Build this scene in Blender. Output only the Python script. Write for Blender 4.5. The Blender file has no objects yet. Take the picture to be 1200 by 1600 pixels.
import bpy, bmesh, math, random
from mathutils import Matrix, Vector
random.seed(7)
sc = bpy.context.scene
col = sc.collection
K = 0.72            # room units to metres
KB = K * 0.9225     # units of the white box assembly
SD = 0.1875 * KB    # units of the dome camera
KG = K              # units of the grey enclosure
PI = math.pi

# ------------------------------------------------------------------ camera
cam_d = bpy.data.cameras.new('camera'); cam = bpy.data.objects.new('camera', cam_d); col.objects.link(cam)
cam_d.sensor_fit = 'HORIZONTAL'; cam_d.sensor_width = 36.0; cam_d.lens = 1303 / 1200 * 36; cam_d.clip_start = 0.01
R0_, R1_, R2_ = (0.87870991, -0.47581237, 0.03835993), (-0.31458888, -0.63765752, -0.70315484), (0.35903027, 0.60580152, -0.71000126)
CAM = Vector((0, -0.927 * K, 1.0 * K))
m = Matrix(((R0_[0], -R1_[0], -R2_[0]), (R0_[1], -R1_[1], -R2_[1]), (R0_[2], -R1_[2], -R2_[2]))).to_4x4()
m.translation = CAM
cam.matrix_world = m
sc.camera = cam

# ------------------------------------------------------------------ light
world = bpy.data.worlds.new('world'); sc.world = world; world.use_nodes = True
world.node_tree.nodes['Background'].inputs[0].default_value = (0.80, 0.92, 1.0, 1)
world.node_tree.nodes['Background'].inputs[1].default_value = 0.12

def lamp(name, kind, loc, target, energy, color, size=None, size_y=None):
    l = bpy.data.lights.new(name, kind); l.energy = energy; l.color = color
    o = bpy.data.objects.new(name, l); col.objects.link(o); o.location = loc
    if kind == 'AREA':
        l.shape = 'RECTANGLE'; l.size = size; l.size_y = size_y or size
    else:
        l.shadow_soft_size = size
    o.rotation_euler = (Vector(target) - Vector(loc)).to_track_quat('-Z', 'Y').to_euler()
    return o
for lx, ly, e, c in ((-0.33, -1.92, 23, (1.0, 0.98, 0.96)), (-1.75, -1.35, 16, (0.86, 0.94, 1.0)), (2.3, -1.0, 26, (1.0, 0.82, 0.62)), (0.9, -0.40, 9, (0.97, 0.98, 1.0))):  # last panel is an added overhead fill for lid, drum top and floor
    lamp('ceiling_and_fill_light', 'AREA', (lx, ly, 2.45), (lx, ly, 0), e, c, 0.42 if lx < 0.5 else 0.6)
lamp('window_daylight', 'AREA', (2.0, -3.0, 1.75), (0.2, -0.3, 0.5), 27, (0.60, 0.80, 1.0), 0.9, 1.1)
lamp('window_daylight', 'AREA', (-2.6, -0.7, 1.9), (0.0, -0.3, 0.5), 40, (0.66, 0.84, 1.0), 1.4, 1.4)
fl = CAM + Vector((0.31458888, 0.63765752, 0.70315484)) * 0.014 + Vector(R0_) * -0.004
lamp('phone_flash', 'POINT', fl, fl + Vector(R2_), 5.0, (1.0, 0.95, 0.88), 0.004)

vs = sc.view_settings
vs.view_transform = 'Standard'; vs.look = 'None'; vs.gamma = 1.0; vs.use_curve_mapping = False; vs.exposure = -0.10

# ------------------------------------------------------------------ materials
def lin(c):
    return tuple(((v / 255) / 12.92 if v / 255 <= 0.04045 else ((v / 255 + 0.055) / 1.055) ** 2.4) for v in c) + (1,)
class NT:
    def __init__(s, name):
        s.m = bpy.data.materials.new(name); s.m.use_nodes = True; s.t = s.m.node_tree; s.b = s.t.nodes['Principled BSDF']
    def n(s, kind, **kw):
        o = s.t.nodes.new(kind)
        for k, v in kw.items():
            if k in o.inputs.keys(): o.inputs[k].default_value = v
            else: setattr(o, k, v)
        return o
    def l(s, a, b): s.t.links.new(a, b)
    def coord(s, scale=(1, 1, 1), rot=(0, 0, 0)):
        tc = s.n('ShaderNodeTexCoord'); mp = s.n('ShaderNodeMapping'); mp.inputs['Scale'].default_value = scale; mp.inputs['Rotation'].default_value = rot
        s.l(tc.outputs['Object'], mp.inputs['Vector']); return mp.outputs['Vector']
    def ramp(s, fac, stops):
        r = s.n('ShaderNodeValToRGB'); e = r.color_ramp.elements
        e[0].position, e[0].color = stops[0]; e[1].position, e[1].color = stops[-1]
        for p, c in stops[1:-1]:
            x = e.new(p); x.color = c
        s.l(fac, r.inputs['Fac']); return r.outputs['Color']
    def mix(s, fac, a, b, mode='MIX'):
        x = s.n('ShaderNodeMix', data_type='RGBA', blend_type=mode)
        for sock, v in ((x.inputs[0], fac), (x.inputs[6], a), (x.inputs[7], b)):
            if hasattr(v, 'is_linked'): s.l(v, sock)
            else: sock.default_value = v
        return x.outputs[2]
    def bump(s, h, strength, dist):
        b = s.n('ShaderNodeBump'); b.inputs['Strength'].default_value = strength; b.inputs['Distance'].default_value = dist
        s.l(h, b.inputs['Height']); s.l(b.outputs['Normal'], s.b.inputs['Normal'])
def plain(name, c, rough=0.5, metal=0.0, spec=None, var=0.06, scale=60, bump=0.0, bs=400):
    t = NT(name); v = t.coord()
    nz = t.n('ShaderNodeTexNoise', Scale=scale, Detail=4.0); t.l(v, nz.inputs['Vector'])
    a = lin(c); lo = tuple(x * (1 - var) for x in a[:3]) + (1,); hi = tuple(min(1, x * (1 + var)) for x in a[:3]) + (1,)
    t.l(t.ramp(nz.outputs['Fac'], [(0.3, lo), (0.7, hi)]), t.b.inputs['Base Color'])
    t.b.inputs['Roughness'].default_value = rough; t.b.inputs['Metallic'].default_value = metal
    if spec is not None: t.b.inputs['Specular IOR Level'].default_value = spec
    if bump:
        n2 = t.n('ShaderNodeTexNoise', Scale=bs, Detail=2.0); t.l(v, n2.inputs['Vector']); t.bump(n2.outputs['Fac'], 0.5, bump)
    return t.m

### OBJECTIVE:
Write out each line of the data above again, exactly as given.

### SOLUTION TO THE PROBLEM:
Build this scene in Blender. Output only the Python script. Write for Blender 4.5. The Blender file has no objects yet. Take the picture to be 1200 by 1600 pixels.
import bpy, bmesh, math, random
from mathutils import Matrix, Vector
random.seed(7)
sc = bpy.context.scene
col = sc.collection
K = 0.72            # room units to metres
KB = K * 0.9225     # units of the white box assembly
SD = 0.1875 * KB    # units of the dome camera
KG = K              # units of the grey enclosure
PI = math.pi

# ------------------------------------------------------------------ camera
cam_d = bpy.data.cameras.new('camera'); cam = bpy.data.objects.new('camera', cam_d); col.objects.link(cam)
cam_d.sensor_fit = 'HORIZONTAL'; cam_d.sensor_width = 36.0; cam_d.lens = 1303 / 1200 * 36; cam_d.clip_start = 0.01
R0_, R1_, R2_ = (0.87870991, -0.47581237, 0.03835993), (-0.31458888, -0.63765752, -0.70315484), (0.35903027, 0.60580152, -0.71000126)
CAM = Vector((0, -0.927 * K, 1.0 * K))
m = Matrix(((R0_[0], -R1_[0], -R2_[0]), (R0_[1], -R1_[1], -R2_[1]), (R0_[2], -R1_[2], -R2_[2]))).to_4x4()
m.translation = CAM
cam.matrix_world = m
sc.camera = cam

# ------------------------------------------------------------------ light
world = bpy.data.worlds.new('world'); sc.world = world; world.use_nodes = True
world.node_tree.nodes['Background'].inputs[0].default_value = (0.80, 0.92, 1.0, 1)
world.node_tree.nodes['Background'].inputs[1].default_value = 0.12

def lamp(name, kind, loc, target, energy, color, size=None, size_y=None):
    l = bpy.data.lights.new(name, kind); l.energy = energy; l.color = color
    o = bpy.data.objects.new(name, l); col.objects.link(o); o.location = loc
    if kind == 'AREA':
        l.shape = 'RECTANGLE'; l.size = size; l.size_y = size_y or size
    else:
        l.shadow_soft_size = size
    o.rotation_euler = (Vector(target) - Vector(loc)).to_track_quat('-Z', 'Y').to_euler()
    return o
for lx, ly, e, c in ((-0.33, -1.92, 23, (1.0, 0.98, 0.96)), (-1.75, -1.35, 16, (0.86, 0.94, 1.0)), (2.3, -1.0, 26, (1.0, 0.82, 0.62)), (0.9, -0.40, 9, (0.97, 0.98, 1.0))):  # last panel is an added overhead fill for lid, drum top and floor
    lamp('ceiling_and_fill_light', 'AREA', (lx, ly, 2.45), (lx, ly, 0), e, c, 0.42 if lx < 0.5 else 0.6)
lamp('window_daylight', 'AREA', (2.0, -3.0, 1.75), (0.2, -0.3, 0.5), 27, (0.60, 0.80, 1.0), 0.9, 1.1)
lamp('window_daylight', 'AREA', (-2.6, -0.7, 1.9), (0.0, -0.3, 0.5), 40, (0.66, 0.84, 1.0), 1.4, 1.4)
fl = CAM + Vector((0.31458888, 0.63765752, 0.70315484)) * 0.014 + Vector(R0_) * -0.004
lamp('phone_flash', 'POINT', fl, fl + Vector(R2_), 5.0, (1.0, 0.95, 0.88), 0.004)

vs = sc.view_settings
vs.view_transform = 'Standard'; vs.look = 'None'; vs.gamma = 1.0; vs.use_curve_mapping = False; vs.exposure = -0.10

# ------------------------------------------------------------------ materials
def lin(c):
    return tuple(((v / 255) / 12.92 if v / 255 <= 0.04045 else ((v / 255 + 0.055) / 1.055) ** 2.4) for v in c) + (1,)
class NT:
    def __init__(s, name):
        s.m = bpy.data.materials.new(name); s.m.use_nodes = True; s.t = s.m.node_tree; s.b = s.t.nodes['Principled BSDF']
    def n(s, kind, **kw):
        o = s.t.nodes.new(kind)
        for k, v in kw.items():
            if k in o.inputs.keys(): o.inputs[k].default_value = v
            else: setattr(o, k, v)
        return o
    def l(s, a, b): s.t.links.new(a, b)
    def coord(s, scale=(1, 1, 1), rot=(0, 0, 0)):
        tc = s.n('ShaderNodeTexCoord'); mp = s.n('ShaderNodeMapping'); mp.inputs['Scale'].default_value = scale; mp.inputs['Rotation'].default_value = rot
        s.l(tc.outputs['Object'], mp.inputs['Vector']); return mp.outputs['Vector']
    def ramp(s, fac, stops):
        r = s.n('ShaderNodeValToRGB'); e = r.color_ramp.elements
        e[0].position, e[0].color = stops[0]; e[1].position, e[1].color = stops[-1]
        for p, c in stops[1:-1]:
            x = e.new(p); x.color = c
        s.l(fac, r.inputs['Fac']); return r.outputs['Color']
    def mix(s, fac, a, b, mode='MIX'):
        x = s.n('ShaderNodeMix', data_type='RGBA', blend_type=mode)
        for sock, v in ((x.inputs[0], fac), (x.inputs[6], a), (x.inputs[7], b)):
            if hasattr(v, 'is_linked'): s.l(v, sock)
            else: sock.default_value = v
        return x.outputs[2]
    def bump(s, h, strength, dist):
        b = s.n('ShaderNodeBump'); b.inputs['Strength'].default_value = strength; b.inputs['Distance'].default_value = dist
        s.l(h, b.inputs['Height']); s.l(b.outputs['Normal'], s.b.inputs['Normal'])
def plain(name, c, rough=0.5, metal=0.0, spec=None, var=0.06, scale=60, bump=0.0, bs=400):
    t = NT(name); v = t.coord()
    nz = t.n('ShaderNodeTexNoise', Scale=scale, Detail=4.0); t.l(v, nz.inputs['Vector'])
    a = lin(c); lo = tuple(x * (1 - var) for x in a[:3]) + (1,); hi = tuple(min(1, x * (1 + var)) for x in a[:3]) + (1,)
    t.l(t.ramp(nz.outputs['Fac'], [(0.3, lo), (0.7, hi)]), t.b.inputs['Base Color'])
    t.b.inputs['Roughness'].default_value = rough; t.b.inputs['Metallic'].default_value = metal
    if spec is not None: t.b.inputs['Specular IOR Level'].default_value = spec
    if bump:
        n2 = t.n('ShaderNodeTexNoise', Scale=bs, Detail=2.0); t.l(v, n2.inputs['Vector']); t.bump(n2.outputs['Fac'], 0.5, bump)
    return t.m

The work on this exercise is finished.